Desde pequeño entendí que sufro un pequeño problema cuando de adquirir ejemplares nuevos se trata. Me llamo Guillermo y soy un bookaholic. Con mucha facilidad podía gastar el dinero que mi madre me daba para merendar una pizza napolitana en una novela sobre la historia de la mafia en Cuba o un arroz frito en cajita en una selección de leyendas chinas.
Por ello, en algún punto tomé la decisión de solo dejarme arrastrar por el descontrol, menos casos excepcionales, en los tiempos de Feria. A veces, llegaba de ella con una mochila a reventarse de volúmenes y par de jabas de nailon cargadas a tope. “¿Cuántos compraste esta vez?”, me preguntaba la vieja. “El conocimiento no tiene precio”, le respondía yo y ella entornaba los ojos como si quisiera decirme: “Pero el hígado de pollo y el aceite de soya sí”.
Además, la Feria no solo resulta una forma del consumismo impreso. De tanto arraigarse también se ha vuelto una práctica cultural. Aunque no vayas a comprar nada, por lo menos te asomas a los quioscos, das una vuelta. Tal vez tropieces con aquella muchacha que renunció a las novelas románticas por el realismo sucio, o con el amigo que todos los años comprende menos el mundo y persigue con más ahínco los libros de psicología y ciencia ficción, como si fueran mapas hacia la cordura.
Siempre habrá niños que revolotean y que señalan tal o más cual cuaderno para colorear y el padre se los compra, y luego un juego de crayolas que le cuesta el triple. En los últimos tiempos, a veces abundan más las crayolas, los materiales de oficina, la bisutería, los pósteres de popstars y series animes, que el Corazón de Edmundo de Amicis.

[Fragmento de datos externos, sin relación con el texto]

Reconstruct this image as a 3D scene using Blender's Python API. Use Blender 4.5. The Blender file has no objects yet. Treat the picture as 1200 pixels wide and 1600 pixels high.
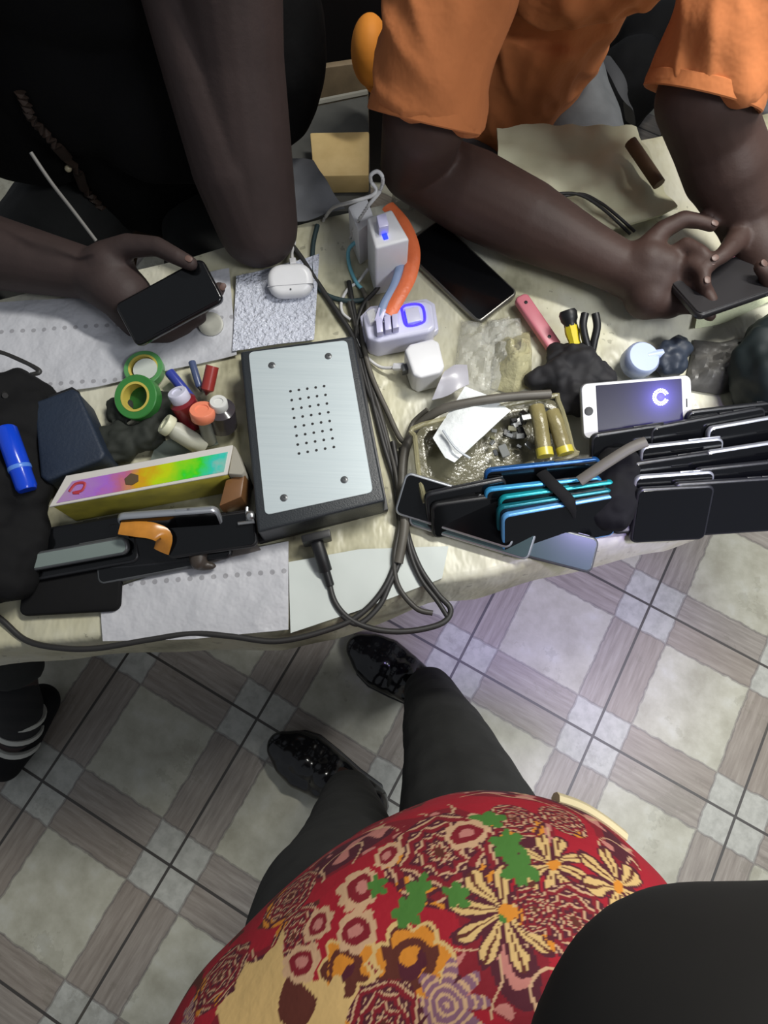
import bpy, bmesh, math, random
from mathutils import Vector, Matrix, noise
random.seed(7)
S = bpy.context.scene
COL = S.collection
V = Vector
PI = math.pi

# ------------------------------------------------------------------ camera
F = 1000.0
CAM = V((0, 0, 1.481))
RT = V((.99935, .0342, .0106)).normalized()
FW = V((0, .2962, -.9551)).normalized()
RT = (RT - FW * RT.dot(FW)).normalized()
UP = RT.cross(FW).normalized()
cd = bpy.data.cameras.new('camera')
cam = bpy.data.objects.new('camera', cd)
COL.objects.link(cam)
cd.sensor_fit = 'HORIZONTAL'
cd.sensor_width = 36
cd.lens = 36 * F / 1200
cd.clip_start = .01
B = -FW
cam.matrix_world = Matrix(((RT.x, UP.x, B.x, CAM.x), (RT.y, UP.y, B.y, CAM.y), (RT.z, UP.z, B.z, CAM.z), (0, 0, 0, 1)))
S.camera = cam


def at(px, py, z):
    """point of the place seen at a photo pixel, at height z above the floor"""
    d = FW + RT * ((px - 600) / F) - UP * ((py - 800) / F)
    return CAM + d * ((z - CAM.z) / d.z)


T = 0.70          # table top
C = T + .004      # top of the sheet on it


# ------------------------------------------------------------------ materials
def lin(c):
    o = []
    for v in c:
        v /= 255
        o.append(v / 12.92 if v <= .04045 else ((v + .055) / 1.055) ** 2.4)
    return (*o, 1)


class NT:
    def __init__(s, name):
        s.m = bpy.data.materials.new(name)
        s.m.use_nodes = True
        s.t = s.m.node_tree
        s.b = s.t.nodes['Principled BSDF']

    def n(s, typ, **kw):
        x = s.t.nodes.new(typ)
        for k, v in kw.items():
            setattr(x, k, v)
        return x

    def link(s, a, b):
        s.t.links.new(a, b)

    def put(s, sock, v):
        if hasattr(v, 'links') or hasattr(v, 'is_linked'):
            s.link(v, sock)
        else:
            sock.default_value = v

    def math(s, op, a, b=0.0, c=None):
        x = s.n('ShaderNodeMath', operation=op)
        s.put(x.inputs[0], a)
        s.put(x.inputs[1], b)
        if c is not None:
            s.put(x.inputs[2], c)
        return x.outputs[0]

    def mix(s, f, a, b):
        x = s.n('ShaderNodeMix', data_type='RGBA')
        s.put(x.inputs[0], f)
        s.put(x.inputs[6], a)
        s.put(x.inputs[7], b)
        return x.outputs[2]

    def obj(s):
        return s.n('ShaderNodeTexCoord').outputs['Object']

    def noise(s, vec, scale, detail=3, rough=.55):
        x = s.n('ShaderNodeTexNoise')
        s.link(vec, x.inputs['Vector'])
        x.inputs['Scale'].default_value = scale
        x.inputs['Detail'].default_value = detail
        x.inputs['Roughness'].default_value = rough
        return x.outputs[0]

    def bump(s, h, strength=.3, dist=.01):
        x = s.n('ShaderNodeBump')
        x.inputs['Strength'].default_value = strength
        x.inputs['Distance'].default_value = dist
        s.link(h, x.inputs['Height'])
        s.link(x.outputs[0], s.b.inputs['Normal'])

    def ramp(s, f, stops):
        x = s.n('ShaderNodeValToRGB')
        s.link(f, x.inputs[0])
        el = x.color_ramp.elements
        while len(el) < len(stops):
            el.new(.5)
        for e, (p, c) in zip(el, stops):
            e.position = p
            e.color = c
        return x.outputs[0]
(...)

Me preocupa, pero tal vez sea yo y mi nostalgia por las Ferias de mi infancia, casi 20 años atrás, cuando cazaba todas las novelas de aventuras que publicaba Gente Nueva. Yo soy Sandokan. Yo soy el Halcón del mar. Yo soy todo lo que nunca pude ser.
De tanto leer y leer, un día me dio por escribir. Llenaba las últimas páginas de las libretas de la escuela con pequeñas historias. Luego, estas crecieron y crecieron y se convirtieron en cuentos, y los cuentos en un libro. Ello me permitió vivir la Feria no solo como cliente y ave rapaz, sino también como autor.
Promocioné mi cuaderno y me senté a hablar de cómo lo armé, y aún hoy no sé esa respuesta. Supongo que necesitaba imperiosamente contar. Todos los cubanos poseemos la necesidad de contar, lo que cada uno a su manera. Así también me percaté de que durante los días que dure la FIL los escritores tienen sus cinco minutos de fama. Después, regresan a lo de siempre: buscar los mandados en la bodega, cuidar a sus hijos, dar trapero y haragán y, cuando haya un chance, garabatear libretas y documentos de Word y creerse que cambiarán a la humanidad.
Si me hojearan el pecho, hallarían que mucho de lo que soy se lo debo a mis lecturas. Comprendí que el peor castigo resulta el crimen de ser inhumano, por Dostoievski; la claustrofobia acuática de los insulares, por Virgilio Piñera; y que, por Hemingway, aún suenan las campanas, las de las iglesias y las del ring de boxeo. En fin, me he convertido en esto de ahora, también gracias a la Feria del Libro.